SECP Sets up Taskforce To Enhance PSX’s Liquidity

The Securities and Exchange Commission of Pakistan (SECP) has formed a task force to propose measures to enhance market liquidity.

The task force is comprised of SECP personnel, NCCPL’s and PSX’s management representatives and the TREC Holders. The force recommended a few measures in Deliverable Future Contract (DFC) and Margin Trading System (MTS) so as to improve the stock market’s liquidity.

Based on the recommendation of task force team, the NCCPL management has proposed the following changes in Risk Management Regime of DFC and MTS, including the inclusion of Category B securities in accordance with the new moderate criteria along with the existing eligible securities, which will then be classified as Category A:

  1. Deliverable Futures Market (DFM):

The Initial VaR based margins on securities in Category B will be VaR +15%, additional margins should be deposited in the form of 50% Cash and 50% in Margin Eligible Securities.

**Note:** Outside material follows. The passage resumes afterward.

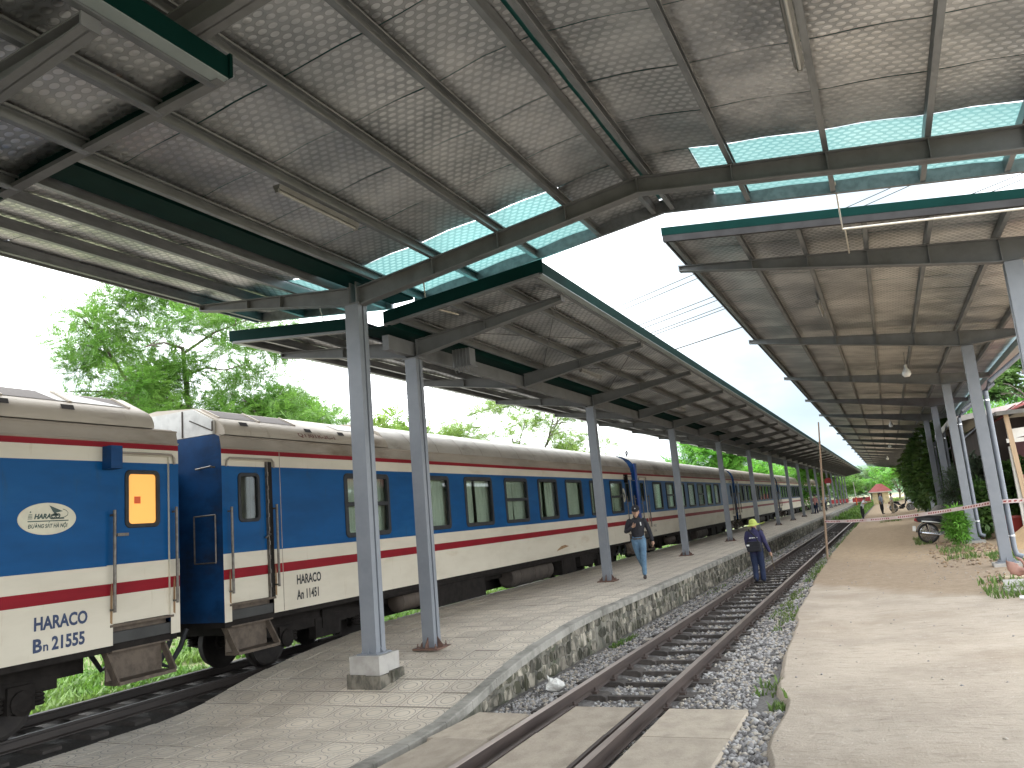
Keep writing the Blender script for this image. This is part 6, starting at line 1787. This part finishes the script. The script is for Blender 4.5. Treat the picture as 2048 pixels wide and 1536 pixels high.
# ------------------------------------------------------------------ buildings and things at right
m_maroon = pm('maroon_wall', (.16, .025, .028), (.12, .02, .022), rough=.7, scale=3)
m_corr = pm('corrugated_sheet', (.16, .15, .135), (.10, .095, .085), rough=.6, metal=.3, scale=4)
m_rtile = pm('red_roof_tile', (.42, .12, .115), (.33, .09, .085), rough=.7, scale=5)
m_darkwall = pm('dark_timber_wall', (.06, .045, .036), (.04, .03, .025), rough=.85, scale=2, stretch=(1, 1, .3))
m_wplast = pm('white_plaster', (.62, .60, .55), (.5, .48, .44), rough=.8, scale=3)
kz = thing('kiosk', 'maroon-walled kiosk with pink-red roof and corrugated eave at right edge', 'building', (3.5, 28.0, .15))
MB().box(.55, 4.2, .5, 4.5, 0, 3.15).build('wall', m_maroon, kz)
b = MB(); b.box(.5, 4.2, .44, .5, 2.55, 2.95); b.build('sign_band', m_wplast, kz)
b = MB(); n = 14
for k in range(n):
    y = -.55+5.4*k/n
    b.quad((-.30, y, 3.72), (-.30, y+.19, 3.745), (.75, y+.19, 4.0), (.75, y, 3.975)); b.quad((-.30, y+.19, 3.745), (-.30, y+5.4/n, 3.72), (.75, y+5.4/n, 3.975), (.75, y+.19, 4.0))
b.build('corrugated_eave', m_corr, kz)
b = MB(); b.prism([(-.34, 3.70), (-.31, 3.70), (-.31, 3.80), (-.34, 3.80)], -.6, 4.9, 'y'); b.box(-.32, 4.5, -.62, -.58, 3.68, 3.80); b.build('eave_board', m_corr, kz)
rt = MB(); rt.prism([(.1, 3.84), (2.4, 4.75), (4.7, 3.84), (4.7, 3.78), (2.4, 4.69), (.1, 3.78)], -.5, 4.8, 'y'); ro = rt.build('roof', m_rtile, kz)
for k in range(7):
    x = .2+.33*k; z = 3.86+.396*(x-.1); b = MB(); b.prism([(x-.03, z), (x+.03, z+.02), (x+.03, z+.05), (x-.03, z+.03)], -.52, 4.82, 'y'); b.build('tile_course', m_rtile, ro)
b = MB(); b.box(-.12, .04, -.30, -.14, 0, 2.75); b.build('white_pillar', m_wplast, kz)
b = MB(); b.beam((.10, -.32, 0), (-.05, -.30, 3.74), .13, .12, up=(0, 1, 0)); b.build('timber_post', pm('new_timber', (.46, .33, .21), (.38, .27, .17), rough=.7, scale=3, stretch=(3, 3, .3)), kz)
b = MB(); b.box(-.15, 3.0, -.36, -.30, 2.86, 2.98); b.build('cross_beam', m_wplast, kz)
b = MB(); b.prism([(-.1, 2.95), (.5, 3.05), (.9, 3.0), (1.1, 3.12), (1.6, 3.1), (2.4, 3.2), (2.4, 3.4), (-.1, 3.25)], -.28, -.26, 'y'); b.build('torn_sheet', m_wplast, kz)
b = MB(); b.box(.0, .5, -.05, .45, 0, 1.9); b.build('door_leaf', pm('dull_red_board', (.22, .09, .075), None, rough=.7, scale=3), kz)
sh = thing('shed', 'dark open shed with white roof edge behind the right-hand posts', 'building', (3.0, 33.5, .15))
b = MB(); b.box(.35, .45, .0, 12, 0, 3.9); b.build('wall', m_darkwall, sh)
b = MB(); b.box(.45, 5, -.1, .0, 0, 3.95); b.build('gable_wall', m_darkwall, sh)
b = MB(); b.prism([(-.55, 4.05), (5, 4.75), (5, 4.82), (-.55, 4.12)], -.6, 12.4, 'y'); b.build('roof', m_corr, sh)
b = MB(); b.prism([(-.62, 3.96), (-.56, 3.96), (-.56, 4.18), (-.62, 4.18)], -.6, 12.4, 'y'); b.prism([(-.6, 3.97), (5, 4.67), (5, 4.86), (-.6, 4.16)], -.66, -.61, 'y'); b.build('roof_edge', m_wplast, sh)
for y in (.4, 4.2, 8.0, 11.6):
    b = MB(); b.box(-.45, -.33, y-.06, y+.06, 0, 4.02); b.build('post', m_darkwall, sh)
    b = MB(); b.beam((-.38, y, 3.3), (.34, y, 3.85), .05, .05); b.build('brace', m_steel, sh)
planter = thing('planter', 'red concrete planter box behind the sand heap at right edge', 'planter', (3.9, 28.9, gz(3.9, 28.9)))
m_redp = pm('red_planter', (.42, .045, .035), (.34, .04, .032), rough=.6, scale=3)
b = MB()
b.v = [(-.72, -.42, 0), (.72, -.42, 0), (.72, .42, 0), (-.72, .42, 0), (-.85, -.52, .60), (.85, -.52, .60), (.85, .52, .60), (-.85, .52, .60)]
b.f = [(0, 3, 2, 1), (0, 1, 5, 4), (1, 2, 6, 5), (2, 3, 7, 6), (3, 0, 4, 7)]; b.m = [0]*5; b.build('box', m_redp, planter)
b = MB()
for (x0, x1, y0, y1) in ((-.9, .9, -.57, -.47), (-.9, .9, .47, .57), (-.9, -.80, -.47, .47), (.80, .9, -.47, .47)): b.box(x0, x1, y0, y1, .585, .66)
b.build('rim', pm('red_rim', (.50, .10, .09), None, rough=.6, scale=3), planter)
MB().box(-.8, .8, -.47, .47, .5, .58).build('soil', m_ground, planter)
# sand heap
v = []; f = []; n = 26; m_ = 12
for j in range(m_+1):
    rr = j/m_
    for k in range(n):
        a = 2*math.pi*k/n; q = 1+.12*mnoise.noise(Vector((math.cos(a)*1.5, math.sin(a)*1.5, 2)))
        x, y = math.cos(a)*rr*1.25*q, math.sin(a)*rr*1.5*q
        v.append((x, y, 1.0*(1-rr)**1.15*(1) + .03*mnoise.noise(Vector((x*3, y*3, 4)))-.02))
for j in range(m_):
    for k in range(n): f.append((j*n+k, (j+1)*n+k, (j+1)*n+(k+1) % n, j*n+(k+1) % n))
o = bpy.data.objects.new('sand_heap', np_mesh('sand_heap', np.array(v), np.array(f), pm('sand', (.50, .34, .19), (.42, .28, .16), rough=.95, scale=5, bump=.4, bscale=30), smooth=True)); C.objects.link(o); o.location = (3.6, 25.4, gz(3.6, 25.4)); tag(o, 'heap of ochre sand at right edge beside the post', 'sand heap', kind=None)
b = MB(); b.ball((0, 0, .35), (.55, .5, .5), 14); b.v = [(x*(1+.25*mnoise.noise(Vector((x, y, z))*2)), y*(1+.25*mnoise.noise(Vector((y, x, z))*2)), max(-.1, z*(1+.2*mnoise.noise(Vector((x*2, y, z)))))) for x, y, z in b.v]
o = b.build('boulder', pm('grey_boulder', (.24, .225, .2), (.16, .15, .13), rough=.9, scale=3, bump=.5, bscale=12), None, smooth=True); o.location = (1.75, 35.2, .35); tag(o, 'rounded grey boulder behind the parked motorbike', 'rock')
# far hut, signal mast, red barrier, hills
hut = thing('hut', 'tiny crossing hut with red hipped roof at the far end of the track', 'building', (-1.2, 121, 0))
MB().box(-1.0, 1.0, -1, 1, 0, 1.75).build('wall', pm('cream_hut_wall', (.62, .52, .30), None, rough=.8, scale=3), hut)
MB().box(-.35, .2, -1.02, -1.0, .1, 1.5).build('door', m_darkwall, hut)
b = MB(); b.v = [(-1.5, -1.5, 1.7), (1.5, -1.5, 1.7), (1.5, 1.5, 1.7), (-1.5, 1.5, 1.7), (-.35, 0, 2.75), (.35, 0, 2.75)]; b.f = [(0, 1, 5, 4), (1, 2, 5), (2, 3, 4, 5), (3, 0, 4), (3, 2, 1, 0)]; b.m = [0]*5; b.build('roof', m_rtile, hut)
b = MB(); b.box(-1.55, 1.55, -1.55, 1.55, 1.6, 1.7); b.build('fascia', m_wplast, hut)
sg = thing('signal_mast', 'thin white and orange signal mast at the end of the platform', 'signal', (-4.6, 128, 0))
MB().tube([(0, 0, 0), (0, 0, 1.2)], .09, 8).build('base', m_orange, sg); MB().tube([(0, 0, 1.2), (-.05, 0, 3.4)], .06, 8).build('post', m_wplast, sg)
for (x, lab) in ((-3.0, 'red crossing barrier in the distance, left piece'), (-6.2, 'red crossing barrier in the distance by the mast')):
    t = thing('barrier', lab, 'barrier', (x-1.2, 138, 0), 0, 'red barriers at the far crossing')
    MB().box(-1.3, 1.3, -.1, .1, .35, 1.0).build('panel', pm('barrier_red', (.5, .07, .08), None, rough=.6, scale=3), t)
    for q in (-1.1, 1.1): MB().box(q-.05, q+.05, -.06, .06, 0, 1.2).build('post', m_wplast, t)
pst = thing('signboard', 'small red and white sign hanging under the far canopy', 'sign', (-5.3, 84, 2.9))
MB().lathe([(.34, -.02), (.34, .02)], (0, 0, .3), 'y', 20).build('disc', m_rd, pst); MB().box(-.16, .16, -.03, .03, -.1, .1).build('plate', m_white, pst); MB().tube([(0, 0, .6), (0, 0, 2.0)], .02, 6).build('hanger', m_steel_dk, pst)
# wooded hill on the horizon
hv = []; hf = []; nxh = 60
for i in range(nxh+1):
    x = -700+1400*i/nxh; h = 14+16*(.5+.5*mnoise.noise(Vector((x*.006, 2.2, 0))))+6*mnoise.noise(Vector((x*.02, 7, 0)))
    for j, (yy_, k_) in enumerate(((520, -.1), (580, .55), (660, 1.0), (760, .6))): hv.append((x, yy_+20*mnoise.noise(Vector((x*.01, j, 0))), h*k_))
for i in range(nxh):
    for j in range(3): hf.append((i*4+j, (i+1)*4+j, (i+1)*4+j+1, i*4+j+1))
o = bpy.data.objects.new('hills', np_mesh('hills', np.array(hv), np.array(hf), pm('wooded_hill', (.075, .13, .07), (.05, .09, .05), rough=.95, scale=.05, bump=.6, bscale=.2), smooth=True)); C.objects.link(o); o['kind'] = 'structure'

# ------------------------------------------------------------------ overhead wires on two poles
m_wire = pm('wire', (.05, .05, .055), None, rough=.5, scale=3)
def pole(label, x, y, z0, h, arms):
    t = thing('utility_pole', label, 'pole', (x, y, z0), 0, 'poles carrying the wires')
    MB().tube([(0, 0, 0), (0, 0, h)], [.2, .13], 10).build('post', m_conc, t, smooth=True)
    for z in arms: MB().box(-.08, .08, -.9, .9, z-.06, z+.06).build('crossarm', m_steel_dk, t)
    return t
pole('utility pole far left behind the trees carrying six wires', -70, 62, -.4, 9.6, (9.2, 8.0))
pole('utility pole right of the right-hand canopy carrying six wires', 26, 52, -.3, 26, (25.4, 21.5, 19))
wires = [((-70, 61.4, 8.9), (26, 51.4, 25.6)), ((-70, 62.6, 8.9), (26, 52.6, 25.6)), ((-70, 61.4, 8.3), (26, 51.4, 22.6)), ((-70, 62.6, 8.3), (26, 52.6, 22.6)), ((-70, 61.6, 7.7), (26, 51.6, 21.6)), ((-70, 62.4, 7.7), (26, 52.4, 21.6)), ((-70, 62, 7.4), (26, 52, 19.0))]
for k, (p, q) in enumerate(wires):
    p, q = Vector(p), Vector(q); pts = []
    for i in range(25):
        t_ = i/24; v_ = p.lerp(q, t_); v_.z -= 1.3*4*t_*(1-t_); pts.append(v_-p)
    o = MB().tube(pts, .032 if k < 6 else .045, 4).build('overhead_wire', m_wire); o.location = p
    tag(o, ('topmost thin overhead wire in the sky gap between the canopies', 'second overhead wire from the top in the sky gap', 'third overhead wire from the top in the sky gap', 'fourth overhead wire from the top in the sky gap', 'fifth overhead wire from the top in the sky gap', 'sixth overhead wire from the top in the sky gap', 'thickest and lowest overhead wire crossing the gap between canopies')[k], 'wire', 'overhead wires')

The proposed increase in margins would provide additional collateral as back-up to NCCPL, in case of closing out or executing delivery in the futures contract written on LIST B securities that have comparatively less liquidity than LIST A securities.

All other Risk Management measures as currently applicable for Category A shall remain applicable on Category B.

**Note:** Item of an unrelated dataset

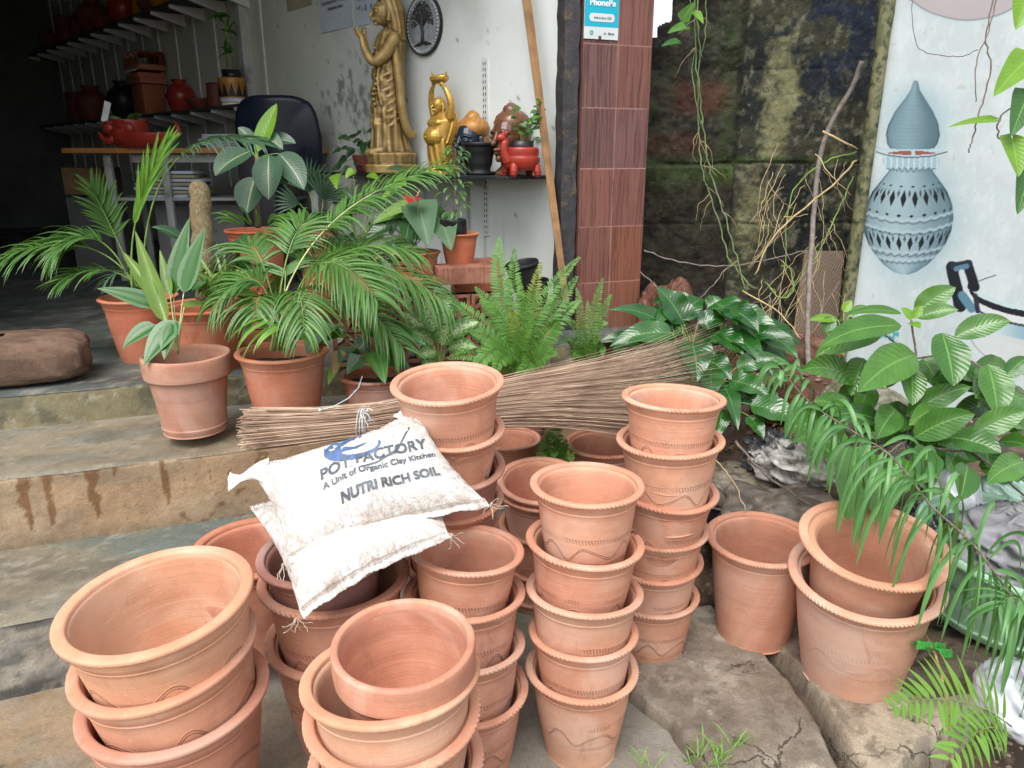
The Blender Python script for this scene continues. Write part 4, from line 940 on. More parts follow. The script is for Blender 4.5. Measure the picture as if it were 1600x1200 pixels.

  1. Margin Trading System (MTS):

Category B  securities will be introduced in Margin Trading System with enhanced risk management by amending existing eligibility criteria, mainly covering Impact Cost, Trading history, Average daily turnover, public float, listing history etc. and the following:

  • Cash Financing Participation Ratio (FPR) of 15% as applicable for existing Category A Securities will remain applicable for Category B Securities.
    However, the aggregate value of such MT (R) Transaction margins and FPR shall always be higher of 30% or VaR Estimate of that particular MT Eligible Category B security.
  • All M2M are still to be paid daily in cash.
  • Special Margin shall be payable on daily basis only where the average transaction price of the Financee’s proprietary position or his client’s position is different from the 26 week moving average price of that Security in the Ready Market.
    In case the average transaction price of a Security exceeds the 26 weeks moving average price by more than 10%, special margins shall be payable equal to the difference between average Transaction Price of the gross buy position and 26 weeks moving average price. Such margins can be deposited in the all forms of acceptable collateral.
  • Reduction in all Position Limits by 10% as compared to those applicable on Category A.
  • Contract Period of Securities to be fixed for 30 days instead of 60 days.
    Within 30 days, financee can release contract at any time and rollover its position. On 30th day, contract will be released in system and rollover shall be allowed.